Grazie a Carlo Levi è entrata nell’uso comune "Le parole sono pietre" e sono vere pietre se si utilizzate con odio e a sproposito, senza alcun rispetto per chi legge o ascolta, ma spesso si aggiunge anche dell’astio verso l’oggetto del servizio giornalistico.
Di per se stessa
la parola "clandestino" non è denigratoria e offensiva, ma sui media italiani assume un significato negativo, ricolmo di sottointesi negativi e a sfondo razzista. Sostituire "clandestino" con il termine "immigrato", come in altri casi, è ciò che già nel 2008 si era consigliato con la redazione della Carta di Roma e che si è ribadito nell’incontro promosso il 19 luglio scorso, presso l’Associazione stampa estera, dall’
Osservatorio Carta di Roma per illustrare i risultati della ricerca realizzata nell’ultimo semestre sull’informazione italiana in materia di
immigrazione e di asilo, con particolare attenzione al modo in cui i telegiornali delle reti generaliste e i quotidiani hanno seguito i fatti di Rosarno, in Calabria, all’inizio di quest’anno.

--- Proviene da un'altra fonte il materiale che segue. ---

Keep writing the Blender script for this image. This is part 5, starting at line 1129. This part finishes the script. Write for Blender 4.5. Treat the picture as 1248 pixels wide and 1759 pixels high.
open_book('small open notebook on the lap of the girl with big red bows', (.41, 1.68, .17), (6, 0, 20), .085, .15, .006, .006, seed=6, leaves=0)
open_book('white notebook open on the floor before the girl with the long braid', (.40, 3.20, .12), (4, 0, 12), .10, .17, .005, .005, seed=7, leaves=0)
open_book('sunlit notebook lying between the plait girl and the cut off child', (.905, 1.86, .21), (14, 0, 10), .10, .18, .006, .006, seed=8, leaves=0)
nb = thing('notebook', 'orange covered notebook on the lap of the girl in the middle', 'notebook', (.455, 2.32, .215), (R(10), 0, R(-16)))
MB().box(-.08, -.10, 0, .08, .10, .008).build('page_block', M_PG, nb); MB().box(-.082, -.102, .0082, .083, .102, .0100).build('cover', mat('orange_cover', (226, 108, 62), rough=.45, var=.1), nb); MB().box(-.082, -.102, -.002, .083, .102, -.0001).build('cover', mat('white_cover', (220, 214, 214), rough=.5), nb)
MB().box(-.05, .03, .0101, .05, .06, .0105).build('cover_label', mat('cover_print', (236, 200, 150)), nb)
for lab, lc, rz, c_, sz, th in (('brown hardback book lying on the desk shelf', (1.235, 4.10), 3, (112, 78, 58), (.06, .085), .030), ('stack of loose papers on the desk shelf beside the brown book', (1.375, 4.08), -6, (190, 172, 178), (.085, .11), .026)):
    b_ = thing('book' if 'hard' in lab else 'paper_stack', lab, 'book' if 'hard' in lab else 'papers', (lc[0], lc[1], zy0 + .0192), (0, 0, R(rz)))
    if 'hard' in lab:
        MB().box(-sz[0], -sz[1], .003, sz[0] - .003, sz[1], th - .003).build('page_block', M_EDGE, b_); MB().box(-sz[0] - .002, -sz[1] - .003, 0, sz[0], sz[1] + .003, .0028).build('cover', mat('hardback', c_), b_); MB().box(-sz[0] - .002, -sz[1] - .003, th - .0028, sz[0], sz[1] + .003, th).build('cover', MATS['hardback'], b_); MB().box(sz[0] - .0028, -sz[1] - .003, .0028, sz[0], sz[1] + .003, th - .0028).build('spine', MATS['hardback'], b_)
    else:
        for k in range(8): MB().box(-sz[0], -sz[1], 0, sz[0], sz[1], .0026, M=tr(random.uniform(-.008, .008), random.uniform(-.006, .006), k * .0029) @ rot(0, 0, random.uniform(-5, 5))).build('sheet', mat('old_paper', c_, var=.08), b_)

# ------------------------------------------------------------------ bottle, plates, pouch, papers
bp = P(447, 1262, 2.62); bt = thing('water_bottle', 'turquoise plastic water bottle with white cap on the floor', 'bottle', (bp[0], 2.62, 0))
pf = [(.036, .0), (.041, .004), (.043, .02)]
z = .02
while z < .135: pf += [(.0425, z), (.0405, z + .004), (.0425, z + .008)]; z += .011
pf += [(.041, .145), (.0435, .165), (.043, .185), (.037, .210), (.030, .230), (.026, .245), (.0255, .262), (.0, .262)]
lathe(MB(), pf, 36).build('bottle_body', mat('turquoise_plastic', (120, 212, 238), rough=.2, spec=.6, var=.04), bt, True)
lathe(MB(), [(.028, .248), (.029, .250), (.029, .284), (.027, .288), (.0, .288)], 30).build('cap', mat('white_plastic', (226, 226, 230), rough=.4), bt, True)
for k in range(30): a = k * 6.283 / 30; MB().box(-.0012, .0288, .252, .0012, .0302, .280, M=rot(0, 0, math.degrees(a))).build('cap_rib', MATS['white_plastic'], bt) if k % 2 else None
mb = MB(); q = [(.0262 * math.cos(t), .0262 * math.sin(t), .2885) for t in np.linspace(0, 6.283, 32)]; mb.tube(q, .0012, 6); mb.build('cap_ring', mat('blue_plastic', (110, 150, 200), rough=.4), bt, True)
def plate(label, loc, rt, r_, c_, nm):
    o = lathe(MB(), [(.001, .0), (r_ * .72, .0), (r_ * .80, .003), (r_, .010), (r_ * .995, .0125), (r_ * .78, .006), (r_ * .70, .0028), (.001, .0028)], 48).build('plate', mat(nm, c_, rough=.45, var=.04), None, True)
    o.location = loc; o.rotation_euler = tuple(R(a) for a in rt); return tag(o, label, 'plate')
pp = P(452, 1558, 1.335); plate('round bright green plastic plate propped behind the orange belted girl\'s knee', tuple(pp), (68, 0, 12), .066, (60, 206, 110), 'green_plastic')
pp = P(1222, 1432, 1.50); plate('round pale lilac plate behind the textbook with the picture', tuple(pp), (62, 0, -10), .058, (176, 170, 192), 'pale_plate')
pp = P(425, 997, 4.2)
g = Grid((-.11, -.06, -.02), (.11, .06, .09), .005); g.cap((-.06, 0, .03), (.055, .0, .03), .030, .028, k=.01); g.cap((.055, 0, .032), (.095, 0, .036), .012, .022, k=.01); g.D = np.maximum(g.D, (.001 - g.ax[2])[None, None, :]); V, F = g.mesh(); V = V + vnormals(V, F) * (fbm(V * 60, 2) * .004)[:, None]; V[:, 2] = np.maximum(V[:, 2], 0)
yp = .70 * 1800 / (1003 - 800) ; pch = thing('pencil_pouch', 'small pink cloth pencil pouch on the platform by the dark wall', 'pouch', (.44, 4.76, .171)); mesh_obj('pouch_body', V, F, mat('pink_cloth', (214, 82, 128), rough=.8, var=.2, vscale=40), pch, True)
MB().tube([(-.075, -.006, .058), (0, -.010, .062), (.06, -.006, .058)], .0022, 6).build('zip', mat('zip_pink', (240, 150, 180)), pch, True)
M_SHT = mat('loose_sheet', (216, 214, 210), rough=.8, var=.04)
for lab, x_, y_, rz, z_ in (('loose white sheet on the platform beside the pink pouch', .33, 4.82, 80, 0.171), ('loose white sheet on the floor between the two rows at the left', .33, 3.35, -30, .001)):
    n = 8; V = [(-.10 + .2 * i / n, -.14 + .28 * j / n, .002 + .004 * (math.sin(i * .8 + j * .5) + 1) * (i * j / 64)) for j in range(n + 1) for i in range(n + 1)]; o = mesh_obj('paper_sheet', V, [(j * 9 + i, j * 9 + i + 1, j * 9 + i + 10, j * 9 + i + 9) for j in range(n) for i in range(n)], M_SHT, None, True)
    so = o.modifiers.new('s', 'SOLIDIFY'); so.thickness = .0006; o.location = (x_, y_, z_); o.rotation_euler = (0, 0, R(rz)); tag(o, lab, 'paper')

Una giornata di riflessione che ha coinvolto, oltre a Laura Boldrini (portavoce dell’Alto Commissariato delle Nazioni unite per i rifugiati
www.unhcr.it/), Enzo Iacopino (presidente dell’Ordine nazionale dei giornalisti) e Roberto Natale (presidente della
Fnsi), giornalisti di numerose testate, per un confronto sul “Protocollo deontologico concernente immigrati, rifugiati, richiedenti asilo e vittime della tratta”.

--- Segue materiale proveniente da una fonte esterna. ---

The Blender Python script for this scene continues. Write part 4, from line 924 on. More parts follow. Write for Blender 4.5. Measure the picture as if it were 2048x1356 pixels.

La campagna "Mettiamo al bando la parola clandestini" è cosa buona e giusta, se impiegata con cattiveria, ma è altrettanto utile riflettere sull’utilizzo, in certi contesti, del vocabolo “diverso”, dando maggior risalto a quello di “differente”, per evidenziare le uguaglianze dell’umanità nel essere dotati delle stesse caratteristiche, ma con modifiche culturali e variegate tonalità di colore della pelle, dei capelli e degli occhi.

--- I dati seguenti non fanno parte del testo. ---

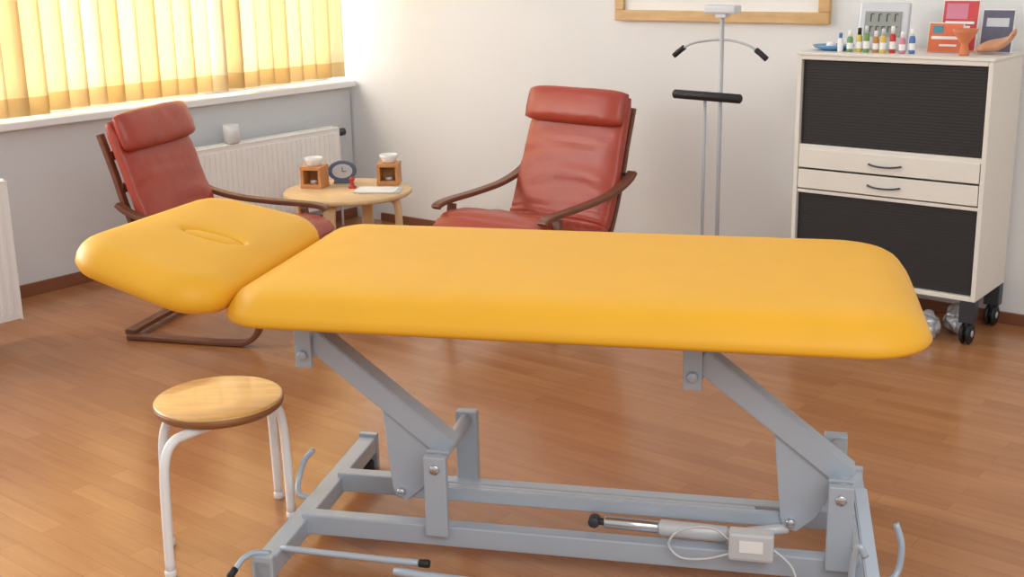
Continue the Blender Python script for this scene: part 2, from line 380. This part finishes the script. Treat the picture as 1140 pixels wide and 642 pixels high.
# ---------------------------------------------------------------- exercise stand
e=empty('exercise_stand',(-2.51,4.60,0),0,'tall grey floor stand with curved arms and black padded bar','stand')
b=B(); b.cyl((0,0,.02),(0,0,1.26),.009,'grey_tube'); b.done('pole',e)
b=B(); b.cyl((-.075,0,.02),(-.075,0,.90),.007,'grey_tube'); b.done('pole',e)
b=B(); b.box((.0,0,1.275),(.15,.06,.035),'silver',bevel=.008); b.box((0,0,1.25),(.05,.04,.02),'silver'); b.done('head_block',e)
b=B(); b.tube([(-.20,-.02,1.092),(-.14,-.02,1.128),(-.05,0,1.145),(0,0,1.147),(.05,0,1.145),(.14,-.02,1.128),(.20,-.02,1.092)],.005,'grey_tube',smooth_path=5); b.done('curved_arm',e)
for s in (-1,1):
    b=B(); b.tube([(s*.172,-.02,1.112),(s*.195,-.02,1.096),(s*.222,-.02,1.075)],.012,'black',smooth_path=3); b.done('grip',e)
b=B(); b.cyl((-.215,-.03,.91),(.115,-.03,.905),.020,'black',bev=.006); b.done('padded_bar',e)
b=B(); b.cyl((0,0,0),(0,0,.025),.16,'silver',n=40); b.done('base',e)
# ---------------------------------------------------------------- picture frame
e=empty('picture_frame',(-2.73,YB,1.20),0,'wide light oak picture frame with pale print on the wall','picture')
b=B(); W=1.10;Hh=.66;t=.05
for c,s in (((0,-.015,t/2),(W,.03,t)),((0,-.015,Hh-t/2),(W,.03,t)),((-W/2+t/2,-.015,Hh/2),(t,.03,Hh-2*t)),((W/2-t/2,-.015,Hh/2),(t,.03,Hh-2*t))): b.box(c,s,'frame',bevel=.004)
b.done('frame',e)
b=B(); b.box((0,-.008,Hh/2),(W-2*t,.006,Hh-2*t),'paper',bevel=0); b.done('mat_board',e)
b=B(); b.box((.02,-.0125,Hh/2+.03),(.62,.002,.36),'greypaper',bevel=0); b.done('print',e)
# ---------------------------------------------------------------- cabinet
x0,x1=-2.14,-1.365; y0,y1=4.562,4.93; e=empty('cabinet',((x0+x1)/2,(y0+y1)/2,0),0,'cream office cabinet with black roll shutters and two drawers on casters','cabinet')
W=x1-x0;D=y1-y0; yf=-D/2; zb,zt=.18,1.10
b=B(); th=.018
for s in (-1,1): b.box((s*(W/2-th/2),0,(zb+zt)/2),(th,D,zt-zb),'cream')
b.box((0,0,zt-.009),(W-.036,D,.018),'cream'); b.box((0,0,zb+.009),(W-.036,D,.018),'cream'); b.box((0,D/2-.006,(zb+zt)/2),(W-.036,.01,zt-zb-.036),'cream')
b.box((0,0,.728),(W-.036,D-.01,.02),'cream'); b.box((0,0,.543),(W-.036,D-.01,.014),'cream'); b.box((0,0,zt+.006),(W+.01,D+.01,.012),'cream')
b.done('body',e)
for za,zc in ((.742,1.078),(.202,.532)):
    b=B(); b.box((0,yf+.022,(za+zc)/2),(W-.044,.008,zc-za),'tambour',bevel=0)
    n=int((zc-za)/.012)
    for k in range(n): b.box((0,yf+.0175,za+(zc-za)*(k+.5)/n),(W-.046,.002,.0112),'tambour',bevel=.0009,seg=1)
    dd=b.done('roll_shutter',e)
for zc in (.681,.595):
    b=B(); b.box((0,yf+.008,zc),(W-.042,.016,.078),'cream',bevel=.003); dr=b.done('drawer',e)
    b=B(); b.tube([(-.065,yf,zc),(-.06,yf-.010,zc-.001),(-.03,yf-.018,zc-.005),(0,yf-.020,zc-.006),(.03,yf-.018,zc-.005),(.06,yf-.010,zc-.001),(.065,yf,zc)],.0035,'steel_d',smooth_path=3); b.done('handle',dr,label='dark curved metal handle')
for sx in (-1,1):
    for sy in (-1,1):
        b=B(); cx=sx*(W/2-.03);cy=sy*(D/2-.03)
        b.box((cx,cy,.135),(.06,.05,.09),'steel_d'); b.cyl((cx-.02,cy,.045),(cx-.004,cy,.045),.045,'black',bev=.008); b.cyl((cx+.004,cy,.045),(cx+.02,cy,.045),.045,'black',bev=.008); b.cyl((cx-.023,cy,.045),(cx+.023,cy,.045),.014,'steel'); b.box((cx,cy,.085),(.012,.03,.05),'steel_d'); b.done('caster',e)
def bag(loc,sx,sy,sz,seed):
    t=bmesh.new(); bmesh.ops.create_icosphere(t,subdivisions=4,radius=1)
    for v in t.verts:
        d=1+.28*noise.noise(v.co*2.2+Vector((seed,0,0)))+.1*noise.noise(v.co*7+Vector((seed,3,0)))
        v.co=Vector((v.co.x*sx*d,v.co.y*sy*d,max(-.9,v.co.z)*sz*d+sz*.9)); v.co.z=max(.0,v.co.z)
    b=B(); b.merge(t,'foil',True); b.done('plastic_bag',loc=loc,label='crinkled silvery plastic bag lying under the cabinet',category='bag')
bag((-1.56,4.59,0),.06,.06,.055,1); bag((-1.475,4.72,0),.05,.06,.06,5); bag((-1.70,4.64,0),.06,.08,.06,9)
ZT=zt+.012
def bottle(x,y,h,r,body,cap,label):
    e=empty('bottle',(x,y,ZT),0,label,'bottle','small bottles on the cabinet')
    b=B(); b.lathe([(0,0),(r*.9,0),(r,.004),(r,h*.6),(r*.85,h*.68),(r*.5,h*.74),(0,h*.74)],body,n=20); b.done('body',e)
    b=B(); b.lathe([(r*1.01,h*.15),(r*1.03,h*.16),(r*1.03,h*.42),(r*1.01,h*.43)],'paper',n=20); b.done('paper_label',e)
    b=B(); b.lathe([(0,h*.72),(r*.62,h*.72),(r*.62,h*.98),(r*.5,h),(0,h)],cap,n=16); b.done('cap',e)
data=[('greenish','white'),('goldp','black'),('greenish','silver'),('amber','white'),('goldp','silver'),('redp','white'),('pinkp','white'),('bluep','white')]
for k,(c,cp) in enumerate(data):
    nm={'greenish':'green','goldp':'yellow','amber':'amber','redp':'red','pinkp':'pink','bluep':'blue'}[c]
    bottle(-1.955+k*.034+(.01 if k>5 else 0),4.64+(.012 if k%2 else 0),.085+.02*((k*7)%3)/2,.012,c,cp,'small %s bottle with %s cap standing on the cabinet'%(nm,{'white':'white','black':'black','silver':'silver'}[cp]))
bottle(-1.995,4.64,.075,.011,'white','bluep','small white bottle with blue cap standing on the cabinet')
e=empty('digital_clock',(-1.87,4.77,ZT),0,'silver digital weather clock with grey display on the cabinet','clock')
b=B(); b.box((0,0,.095),(.205,.03,.19),'silver',bevel=.008,rot=(-8,0,0)); b.box((0,.02,.006),(.15,.09,.012),'silver'); b.done('case',e)
b=B(); b.box((0,-.0155,.105),(.15,.004,.10),'lcd',bevel=0,rot=(-8,0,0)); b.done('display',e)
b=B()
for zz,n,h in ((.13,4,.03),(.085,5,.022)):
    for k in range(n):
        b.box((-.05+.1*k/(n-1),-.019+(zz-.105)*.14,zz),(.004,.001,h),'lcdd',bevel=0,rot=(-8,0,0)); b.box((-.043+.1*k/(n-1),-.019+(zz-.105)*.14,zz+h*.5),(.012,.001,.003),'lcdd',bevel=0,rot=(-8,0,0))
b.done('display_segments',e)
b=B(); b.lathe([(0,.0),(.04,0),(.07,.012),(.078,.022),(.072,.022),(.05,.01),(0,.006)],'bluedish',sx=1.1); b.done('dish',loc=(-2.05,4.70,ZT),label='shallow blue glass dish on the cabinet',category='dish')
b=B(); b.lathe([(0,0),(.016,0),(.022,.012),(.016,.024),(0,.028)],'ceramic',n=18); b.done('small_stone',loc=(-2.06,4.70,ZT+.007),label='smooth white pebble lying in the blue dish',category='stone')
def leaflet(x,y,w,h,blocks,label,name,cat,rot=0):
    e=empty(name,(x,y,ZT),rot,label,cat)
    b=B(); b.box((0,0,h/2),(w,.012,h),'paper',rot=(-9,0,0),bevel=.001); b.done('cover',e)
    b=B()
    for i,(cx,cz,ww,hh,m) in enumerate(blocks):
        b.box((cx*w,-.0068-.0007*i+(cz-.5)*h*.158,h*.5+(cz-.5)*h*.99),(ww*w,.0015,hh*h),m,rot=(-9,0,0),bevel=0)
    b.done('printed_cover',e)
leaflet(-1.59,4.84,.14,.20,[(0,.5,.96,.96,'redprint'),(-.1,.78,.6,.3,'pinkp'),(0,.56,.8,.05,'paper'),(0,.48,.6,.04,'paper')],'red and pink booklet leaning on the cabinet','booklet','booklet')
leaflet(-1.615,4.76,.135,.115,[(0,.5,.96,.96,'orangep'),(0,.5,.8,.1,'paper'),(-.22,.78,.3,.25,'teal'),(.1,.25,.5,.07,'paper')],'orange booklet with teal patch standing on the cabinet','booklet','booklet')
leaflet(-1.445,4.84,.12,.165,[(0,.5,.96,.96,'navy'),(0,.7,.7,.2,'greypaper')],'dark blue leaflet standing on the cabinet','leaflet','brochure')
b=B(); b.lathe([(0,0),(.018,0),(.02,.01),(.013,.04),(.018,.05),(.042,.085),(.047,.10),(.040,.10),(.018,.06),(0,.056)],'terra'); b.done('clay_goblet',loc=(-1.505,4.65,ZT),label='orange terracotta goblet on the cabinet',category='pot')
pts=catmull([(-.06,0,.02),(-.03,0,.03),(.02,0,.04),(.055,0,.06),(.06,0,.085)],5); rings=[]
for i,p in enumerate(pts):
    f=i/(len(pts)-1); r=.02+.014*sin(pi*f); rings.append([p+Vector((r*.6*cos(t)*(f),r*sin(t)*1.2,r*cos(t)*.75)) for t in [2*pi*k/16 for k in range(16)]])
b=B(); b.loops(rings,'skinclay',True)
for k in range(5): b.lathe([(0,-.007),(.007,-.005),(.009,0),(.007,.006),(0,.008)],'skinclay',c=(-.068+abs(k-1)*.003,-.022+k*.011,.014),n=10)
b.done('clay_figurine',loc=(-1.42,4.745,ZT),label='tan clay foot model on the cabinet',category='figurine')
# ---------------------------------------------------------------- stool
st=empty('stool',(-2.45,1.82,0),38.65,'round wooden stool with white tubular steel legs','stool')
zs=.40;R=.168
b=B(); b.lathe([(0,zs-.03),(R-.012,zs-.03),(R-.002,zs-.022),(R,zs-.006)],'seatedge',n=64); b.lathe([(R,zs-.006),(R-.003,zs-.001),(R-.008,zs),(.05,zs),(0,zs)],'seatwood',n=64); b.done('seat',st)
for A1,A2 in (((-.10,-.22),(.15,.10)),((-.15,-.05),(.09,.23))):
    A1=Vector(A1);A2=Vector(A2);c=(A1+A2)/2
    def q(A,k,z): v=c+(A-c)*k; return (v.x,v.y,z)
    P=[q(A1,1,.012),q(A1,.985,.15),q(A1,.96,.27),q(A1,.9,.325),q(A1,.78,.352),q(A1,.6,.357),q(A1,0,.357),q(A2,.6,.357),q(A2,.78,.352),q(A2,.9,.325),q(A2,.96,.27),q(A2,.985,.15),q(A2,1,.012)]
    b=B(); b.tube(P,.0125,'white_tube',smooth_path=5); lg=b.done('leg',st)
    for A in (A1,A2):
        b=B(); b.cyl((A.x,A.y,0),(A.x,A.y,.02),.0145,'white'); b.done('rubber_foot',lg)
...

Giornalisti stranieri, oltre agli italiani, per racconteranno come nei loro Paesi viene affrontato il problema. Studiosi e politici, ma soprattutto rappresentati di associazioni e organizzazioni (Caritas, Fondazione Migrantes, Consiglio Italiano per i Rifugiati, Centro Astalli), impegnate nell’ambito dell’immigrazione e in una posizione privilegiata per osservare il pressappochismo del linguaggio dei media nell’informare e rappresentare l’immigrazione.
Usare con leggerezza i vocaboli, quasi come se fossero pescati casualmente dall’elenco delle banalità, per confezionare un titolo eclatante o un occhiello sensazionale, è un cattivo servizio all’informazione. Etichettare gli stranieri in fuga e indigenti con tutti gli appellativi riconducibili alla criminalità, è indice di superficialità e cinismo, quanto l’utilizzare Shoah o conflitti di religione ogni volta che può far rima con l’incoerenza giornalistica.